Al contrario di quanto accade ai rispettivi personaggi (Branciaroli è il corrosivo

e cinico Will; l'accomodante ma orgogliosissimo Al tocca invece ad Orsini) i due interpreti non sembrano avere motivi per detestarsi: «Siamo troppo diversi osserva Branciaroli - per fisico, età, indole.
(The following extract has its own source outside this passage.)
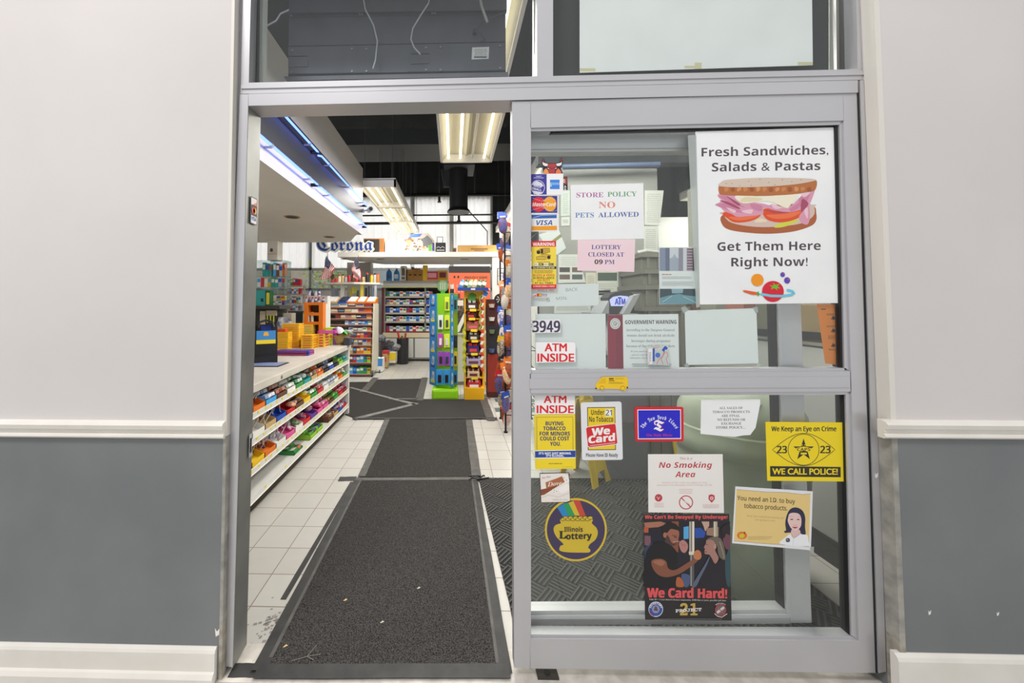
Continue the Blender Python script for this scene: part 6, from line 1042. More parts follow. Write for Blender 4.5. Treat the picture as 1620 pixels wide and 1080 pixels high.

E questo non ci rende mai concorrenti». «Ci definirei semmai complementari aggiunge Orsini -. Il mio rigore, che sconfina con la pignoleria, crea un mix molto efficace con l'istinto creativo, a tratti guascone, di Franco».

E poi, carattere a parte, il feeling scenico è cosa che si può, anzi si deve costruire: «Me l'hanno insegnato, ai miei fortunati inizi con la Compagnia dei Giovani, grandissimi come Romolo Valli, Rossella Falk, Annamaria Guarnieri ricorda Orsini -. Mai una lite, neanche un semplice attrito con loro, in tanti anni di palcoscenico. E poi il rispetto: a Luchino Visconti o a Sarah Ferrati, ad esempio, non sono mai riuscito a dare del tu». Qualcuno la chiamerà «vecchia scuola». Qualunque cosa sia, un fatto è certo: i due la difendono con orgoglio.

«Prenda questo nuovo stile di recitazione farfugliata e sussurrata, che dai film o dalle fiction tv sta prendendo piede anche in teatro scuote la testa Branciaroli -. Alla nostra età io e Umberto non bariamo.

In teatro noi non usiamo microfoni, come tanti colleghi che, venendo da cinema o tv, non hanno i mezzi vocali per farsi sentire fino all'ultima fila di poltrone. Noi usiamo la voce. E poi il teatro esprime parole che non possono essere farfugliate come si farebbe al bar. Il teatro ha un suo respiro. Che deve essere accompagnato. E rispettato».